Но с наступлением эпохи возрождения народилось, так сказать, сословие читателей, и народилось именно благодаря простецам. Последние уже перестали довольствоваться кличкою темных людей и наравне с прочими бросились в деятельный жизненный опыт. Происшедшая перемена в общественном настроении затрогивала их даже существеннее, нежели кого-либо, потому что, собственно говоря, она их одних настоящим образом вызвала из щелей на вольный свет. Прочие же охотно удовлетворились бы и прежним "вольным светом" и даже смотрели на новый «свет» двояко: иные со страхом, другие с робкой надеждой, а большинство оставалось при колебаниях. Что касается до простеца, то для него никакого повода колебаться не существовало. Один выход из звания "темного человека" представлял уже выигрыш, так как звание это не только перестало быть украшением, но и приобрело значение довольно обидное.
Прежде простец говорил: "мы люди темные", – в надежде укрыться под этим знаменем от вменяемости; теперь он стал избегать такого признания, потому что понял, что оно ни от чего его не освобождает, но, напротив, дает право распорядиться с ним по произволению.
– Ты темный человек, – говорили простецу в дореформенное время, – ступай, бог тебя простит!
А в пореформенное время начали говорить уж так:
– Коли ты сам признаешь, что ты темный человек, – стало быть, молчи! А будешь растабарывать – расправа с тобой короткая.
Разница, как всякий согласится, не маленькая.
Ошибочно, впрочем, было бы думать, что современный простец принадлежит исключительно к числу посетителей мелочных лавочек и полпивных; нет, в численном смысле он занимает довольно заметное место и в культурной среде. Это не выходец из недр черни, а только человек, не видящий перед собой особенных перспектив. И ненавистники и солидные ожидают впереди почестей, мест, орденов, а простец ожидает одного: как бы за день его не искалечили.
Ожидание это держит его в страхе и повиновении. Даже почувствовав под ногами более твердую почву, он остается верен воспоминаниям об исконной муштровке и, судя по всем видимостям, вовсе не намерен забыть о них. Он редко обращает свою мысль к голосу собственного рассудка, собственной совести, и, напротив, чутко и беспокойно присматривается и прислушивается к афоризмам, исходящим из солидных сфер. И хотя бы последние представляли собою бессвязное и неосмысленное бормотание, он принимает их к сведению. Вообще это – человек, не знающий самостоятельной жизни, несмотря на то, что вся масса основного общественного труда лежит исключительно на его плечах.

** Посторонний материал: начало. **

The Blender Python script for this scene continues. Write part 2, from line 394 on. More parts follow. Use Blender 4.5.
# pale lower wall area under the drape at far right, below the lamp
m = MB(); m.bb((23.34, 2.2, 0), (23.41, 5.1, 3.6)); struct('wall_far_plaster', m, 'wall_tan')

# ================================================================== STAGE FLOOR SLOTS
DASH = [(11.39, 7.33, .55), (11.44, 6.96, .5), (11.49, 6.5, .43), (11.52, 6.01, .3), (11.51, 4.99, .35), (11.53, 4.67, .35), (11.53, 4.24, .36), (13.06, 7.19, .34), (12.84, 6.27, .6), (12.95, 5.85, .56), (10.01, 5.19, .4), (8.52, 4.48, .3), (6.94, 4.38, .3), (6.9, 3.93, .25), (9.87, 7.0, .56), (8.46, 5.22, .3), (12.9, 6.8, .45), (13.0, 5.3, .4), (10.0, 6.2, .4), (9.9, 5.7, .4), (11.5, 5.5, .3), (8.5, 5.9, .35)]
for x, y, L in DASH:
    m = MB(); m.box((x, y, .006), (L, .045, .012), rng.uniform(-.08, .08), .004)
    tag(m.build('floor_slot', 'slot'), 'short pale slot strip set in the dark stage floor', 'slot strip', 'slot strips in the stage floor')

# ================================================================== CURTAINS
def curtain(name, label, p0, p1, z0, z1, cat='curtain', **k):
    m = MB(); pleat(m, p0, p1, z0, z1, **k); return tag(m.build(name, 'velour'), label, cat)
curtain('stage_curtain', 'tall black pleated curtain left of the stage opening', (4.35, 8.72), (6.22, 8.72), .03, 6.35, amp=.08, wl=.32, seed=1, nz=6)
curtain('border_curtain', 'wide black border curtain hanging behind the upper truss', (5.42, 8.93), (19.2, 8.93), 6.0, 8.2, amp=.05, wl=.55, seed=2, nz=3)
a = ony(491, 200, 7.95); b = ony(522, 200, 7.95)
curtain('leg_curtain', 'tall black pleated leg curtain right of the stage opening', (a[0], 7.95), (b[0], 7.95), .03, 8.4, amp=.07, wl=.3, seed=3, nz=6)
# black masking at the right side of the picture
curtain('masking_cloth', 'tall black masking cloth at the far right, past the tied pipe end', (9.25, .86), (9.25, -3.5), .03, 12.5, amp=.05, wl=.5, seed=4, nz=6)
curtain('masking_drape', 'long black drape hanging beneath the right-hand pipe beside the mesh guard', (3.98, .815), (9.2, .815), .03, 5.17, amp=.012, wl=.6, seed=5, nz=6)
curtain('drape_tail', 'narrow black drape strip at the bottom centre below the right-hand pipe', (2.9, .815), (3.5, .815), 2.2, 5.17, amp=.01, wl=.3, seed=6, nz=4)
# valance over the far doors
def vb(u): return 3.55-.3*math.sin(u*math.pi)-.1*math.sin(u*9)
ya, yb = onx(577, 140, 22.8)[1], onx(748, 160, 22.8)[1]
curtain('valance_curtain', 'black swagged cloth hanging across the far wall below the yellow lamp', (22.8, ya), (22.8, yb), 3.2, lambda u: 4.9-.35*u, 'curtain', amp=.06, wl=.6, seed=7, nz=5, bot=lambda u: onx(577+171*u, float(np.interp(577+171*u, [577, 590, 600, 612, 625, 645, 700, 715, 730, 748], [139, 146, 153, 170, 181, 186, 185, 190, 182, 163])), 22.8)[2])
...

Этот труд он выполняет с замечательным рвением, но и в этом случае личная его инициатива отсутствует, а руководящим началом служит внешний толчок.
Благодаря внедрившейся в его жизнь дисциплине руководить и распоряжаться его действиями не представляет никакого труда. Не мудрствуя лукаво, он следит за движениями указующего перста, совершенно равнодушный к тому, что таится в той дали, куда этот перст направлен. Ввиду этой легкости и сама руководящая (солидная) сторона не считает для себя обязательным обдумывать свои указания, а действует наудачу, как в данную минуту вздумается. Словом сказать, и руководители и руководимые являются достойными друг друга, и вот из этого-то взаимного воздействия, исполненного недомыслий и недомолвок, и создается то общественное мнение, которое подчиняет себе наиболее убежденных людей.
Я уже сказал выше, что читательское сословие народилось в эпоху всероссийского возрождения, благодаря громадному приливу простецов. С тех пор простец множится в изумительной прогрессии, но, размножаясь и наполняя ряды подписчиков, он нимало не изменяет своему безразличному отношению к читаемому. Чтобы убедиться в этом, стоит заглянуть в любую кофейню.
Вот он сидит в углу, обложенный летучими листками. Глаза его пристально следят за строками, но в лице ни один мускул не шевельнется. Изредка он сунет в рот палец – это одно до известной степени свидетельствует о душевном движении. И ежели вам удастся в эту минуту заглянуть в развернутый лист, то вы убедитесь, что движение это произошло исключительно по поводу встреченного в газете знакомого имени. Такой-то чересчур уж быстро подвинулся по лестнице почестей; такой-то, напротив, проворовался и заседает в окружном суде на скамье подсудимых. Конечно, это не может не вызывать на размышления, хотя последние никогда не выходят из разряда самых обыкновенных общих мест.
"Давно ли Павлушкой звали, – думает простец, – а теперь, поди, Павлом Семенычем величают!"
Или:
"Вот, поди-тка! на четырех женах женат! и куда ему такая прорва баб понадобилась! Мне и одной Арины Ивановны предостаточно…"
Ничто другое его не тревожит, хотя он читает сплошь все напечатанное. Газета говорит о новом налоге, – он не знает, какое действие этот налог произведет, на ком он преимущественно отразится и даже не затронет ли его самого. Газета говорит о новых системах воспитания, – он и тут не знает, в чем заключается ее сущность и не составит ли она несчастие его детей.
Он живет изо дня в день; ничего не провидит, и только практика может вызвать его из оцепенения. Когда наступит время для практических применений, когда к нему принесут окладной лист, или сын его, с заплаканными глазами, прибежит из школы – только тогда он вспомнит, что нечто читал, да не догадался подумать. Но и тут его успокоит соображение: зачем думать? все равно плетью обуха не перешибешь! – "Ступай, Петя, в школу – терпи!" "Готовь, жена, деньги! Новый налог бог послал!"